In “Developer as a Service”: There is no competition. Construction companies do not offer a full range of integration services for the client. When the construction companies are also developers, they analyse solely the market trend for the next 5 years so the ROI is assured. There is no larger sustainable plan in sight nor any plan of communal integration. The advantage of partnering with a client and turning them into co-developers assures a more sustainable construction outcome.
In Renovation: Our renovation methods have been highly efficient. We have used high accurate tools to scan the buildings with low tech methods such as real time stereo photogrammetry based on the work of one of our partners, the University of Coimbra’s IT department, and their award-winning algorithms. There is no competition in this field.
In “Facility Management app”: There are some solutions like workero or more 3D alike environments like from Tietoa. But these are either not customized to the real 3D of the property nor are gamified. Meaning there is no game mechanics component to the interaction, so the interface usage rates remain low.
Please provide clear documentation, communication of methodology and principles in this context.
We are very open about our process, despite being a business. Here some examples of this collaboration and dissemination activity:
- Publication at the SBEfin engineering conference on emerging concepts for sustainability, with a scientific paper.
- We have developed and improved our facility management app together with universities within their master programs, for example in 2019 and 2021 with the Metropolia University: https://www.youtube.com/watch?v=JAxVCM15h8k
- We have published about our process of upcycling a kitchen.
- We presented our work at the Venice Biennale of Architecture of 2021 and at the Moscow Museum of Architecture in 2019, and did several workshops on Gamified Cohousing in China, at the Tongji Design University and in Finland at Aalto University.
- We have been inviting internees and volunteers to work with us so we get fresh perspectives (for example from the Excelia Business School in La Rochelle, France).
- We have been exchanging ideas and talks with other architects such as Dorte Mandrup or other cohousing for example the Ryozan Park of Japan, with whom we exhibited our work in Moscow.

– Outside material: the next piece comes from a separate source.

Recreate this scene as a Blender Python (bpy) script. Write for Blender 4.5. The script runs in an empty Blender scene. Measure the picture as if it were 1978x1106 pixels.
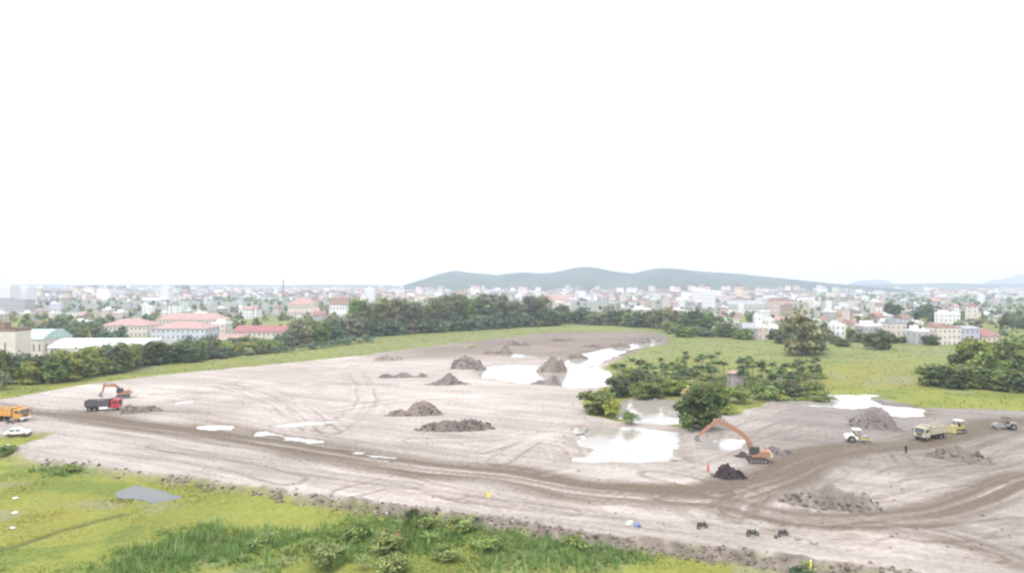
import bpy, bmesh, math, random
import numpy as np
from mathutils import Vector, Matrix

S = bpy.context.scene
C = S.collection
RAD = math.radians

# ------------------------------------------------------------------ camera, sky, sun, exposure
CAM_H, FPX, CX, HY = 34.0, 1336.0, 989.0, 548.0        # eye height (m), focal length and horizon of the 1978 px wide photo
cam = bpy.data.cameras.new('camera')
cam_ob = bpy.data.objects.new('camera', cam); C.objects.link(cam_ob)
cam_ob.location = (0, 0, CAM_H); cam_ob.rotation_euler = (RAD(90), 0, 0)
cam.sensor_width = 36.0; cam.lens = 36.0 * FPX / 1978.0
cam.shift_y = -(553.0 - HY) / 1978.0
cam.clip_start = 0.5; cam.clip_end = 40000
S.camera = cam_ob

SUN_EL, SUN_AZ = 58.0, 215.0                            # azimuth clockwise from +Y: behind the camera, to the left
world = bpy.data.worlds.new('World'); S.world = world
world.use_nodes = True
wn, wl = world.node_tree.nodes, world.node_tree.links
wn.clear()
sky = wn.new('ShaderNodeTexSky'); sky.sky_type = 'NISHITA'; sky.sun_disc = False
sky.sun_elevation = RAD(SUN_EL); sky.sun_rotation = RAD(SUN_AZ)
sky.air_density = 1.0; sky.dust_density = 4.0; sky.ozone_density = 1.0; sky.altitude = 10
veil = wn.new('ShaderNodeMixRGB'); veil.blend_type = 'MIX'    # an overcast: the clear sky behind an even white cloud layer
veil.inputs[0].default_value = 0.8; veil.inputs[2].default_value = (9.4, 9.6, 10.0, 1)
bg = wn.new('ShaderNodeBackground'); bg.inputs['Strength'].default_value = 0.15
wo = wn.new('ShaderNodeOutputWorld')
wl.new(sky.outputs[0], veil.inputs[1]); wl.new(veil.outputs[0], bg.inputs['Color']); wl.new(bg.outputs[0], wo.inputs['Surface'])

sun = bpy.data.lights.new('sun', 'SUN'); sun.energy = 1.5; sun.angle = RAD(16); sun.color = (1.0, 0.97, 0.92)
sun_ob = bpy.data.objects.new('sun', sun); C.objects.link(sun_ob)
_d = Vector((math.sin(RAD(SUN_AZ)) * math.cos(RAD(SUN_EL)), math.cos(RAD(SUN_AZ)) * math.cos(RAD(SUN_EL)), math.sin(RAD(SUN_EL))))
sun_ob.rotation_euler = _d.to_track_quat('Z', 'Y').to_euler()

S.view_settings.view_transform = 'Standard'; S.view_settings.look = 'None'
S.view_settings.gamma = 1.0; S.view_settings.exposure = 0.6
S.view_settings.use_curve_mapping = False
S.render.engine = 'CYCLES'
S.cycles.use_denoising = True
S.cycles.max_bounces = 6; S.cycles.transparent_max_bounces = 8
S.cycles.volume_bounces = 1
S.cycles.filter_width = 2.3
HAZE_DENSITY = 2.1e-4

# ------------------------------------------------------------------ helpers
rng = np.random.default_rng(7)
R = random.Random(11)


def g(px, py, z=0.0):
    """ground point (x, y, z) seen at photo pixel px, py"""
    d = (CAM_H - z) * FPX / (py - HY)
    return ((px - CX) / FPX * d, d, z)


def _hash(ix, iy, seed):
    n = (ix.astype(np.int64) * 374761393 + iy.astype(np.int64) * 668265263 + seed * 974634221) & 0xffffffff
    n = ((n ^ (n >> 13)) * 1274126177) & 0xffffffff
    n = n ^ (n >> 16)
    return (n & 0xffff) / 65535.0


def vnoise(x, y, seed=0):
    x = np.asarray(x, float); y = np.asarray(y, float)
    ix = np.floor(x); iy = np.floor(y); fx = x - ix; fy = y - iy
    fx = fx * fx * (3 - 2 * fx); fy = fy * fy * (3 - 2 * fy)
    a = _hash(ix, iy, seed); b = _hash(ix + 1, iy, seed); c = _hash(ix, iy + 1, seed); d = _hash(ix + 1, iy + 1, seed)
    return (a + (b - a) * fx) * (1 - fy) + (c + (d - c) * fx) * fy


def fbm(x, y, oct=4, seed=0):
    s = 0; a = 0.5; t = 0
    for o in range(oct):
        s = s + a * vnoise(np.asarray(x) * 2 ** o, np.asarray(y) * 2 ** o, seed + o * 17); t += a; a *= 0.5
    return s / t


def sstep(a, b, x):
    t = np.clip((np.asarray(x, float) - a) / (b - a), 0, 1)
    return t * t * (3 - 2 * t)


def tag(o, label=None, cat=None, group=None, kind=None):
    if label: o['label'] = label
    if cat: o['category'] = cat
    if group: o['group'] = group
    if kind: o['kind'] = kind
    return o


def link(name, me, parent=None, loc=None):
    o = bpy.data.objects.new(name, me); C.objects.link(o)
    if parent is not None: o.parent = parent
    if loc is not None: o.location = loc
    return o


def thing(name, label, cat, loc=(0, 0, 0), rz=0.0, group=None):
    o = bpy.data.objects.new(name, None); C.objects.link(o)
    o.empty_display_size = 0.5
    o.location = loc; o.rotation_euler = (0, 0, rz)
    return tag(o, label, cat, group)


def copy_tree(o, parent=None):
    c = o.copy(); C.objects.link(c)
    if parent is not None: c.parent = parent
    for ch in list(o.children): copy_tree(ch, c)
    return c


class MB:
    """collects boxes, tubes and prisms and links them as one mesh object"""
    def __init__(self): self.v = []; self.f = []; self.m = []
    def add(self, vs, fs, mi=0):
        n = len(self.v); self.v += [tuple(p) for p in vs]; self.f += [tuple(i + n for i in q) for q in fs]; self.m += [mi] * len(fs); return self
    def box(self, c, s, rot=None, mi=0, taper=1.0):
        x, y, z = s[0] / 2, s[1] / 2, s[2] / 2
        vs = [Vector((sx * x * (taper if sz > 0 else 1), sy * y * (taper if sz > 0 else 1), sz * z)) for sz in (-1, 1) for sy in (-1, 1) for sx in (-1, 1)]
        if rot is not None: vs = [rot @ v for v in vs]
        vs = [v + Vector(c) for v in vs]
        return self.add(vs, [(0, 2, 3, 1), (4, 5, 7, 6), (0, 1, 5, 4), (2, 6, 7, 3), (0, 4, 6, 2), (1, 3, 7, 5)], mi)
    def tube(self, p0, p1, r0, r1=None, n=10, mi=0, caps=True):
        r1 = r0 if r1 is None else r1
        p0 = Vector(p0); p1 = Vector(p1); q = (p1 - p0).to_track_quat('Z', 'Y')
        vs = []
        for p, r in ((p0, r0), (p1, r1)):
            for k in range(n):
                a = 2 * math.pi * k / n
                vs.append(p + q @ Vector((r * math.cos(a), r * math.sin(a), 0)))
        fs = [(k, (k + 1) % n, n + (k + 1) % n, n + k) for k in range(n)]
        if caps: fs += [tuple(range(n - 1, -1, -1)), tuple(range(n, 2 * n))]
        return self.add(vs, fs, mi)
    def prism(self, prof, y0, y1, mi=0):
        """prof: (x, z) outline, extruded from y0 to y1"""
        n = len(prof)
        vs = [(x, y0, z) for x, z in prof] + [(x, y1, z) for x, z in prof]
        fs = [tuple(range(n)), tuple(range(2 * n - 1, n - 1, -1))] + [(k, n + k, n + (k + 1) % n, (k + 1) % n) for k in range(n)]
        return self.add(vs, fs, mi)
    def mesh(self, name, mats):
        me = bpy.data.meshes.new(name); me.from_pydata(self.v, [], self.f)
        for m in (mats if isinstance(mats, (list, tuple)) else [mats]): me.materials.append(m)
        if any(self.m): me.polygons.foreach_set('material_index', self.m)
        bm = bmesh.new(); bm.from_mesh(me); bmesh.ops.recalc_face_normals(bm, faces=bm.faces[:]); bm.to_mesh(me); bm.free()
        me.update(); return me
    def build(self, name, mats, parent=None, loc=None, rot=None):
        o = link(name, self.mesh(name, mats), parent, loc)
        if rot is not None: o.rotation_euler = rot
        return o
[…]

- We have been invited to several hackathons, for example: Ultrahack
- Our work has been published in several magazines, and newspapers such as Financial times and the largest Finnish Newspaper, Helsingin Sanomat: https://www.hs.fi/elama/art-2000006220733.html Or design magazines: https://www.meillakotona.fi/artikkelit/hyrsylan-uusi-elama
- We presented our work at the World Summit on Digital Built Environment 2019 and at The Habitare fair, which has over 40 000 visitors.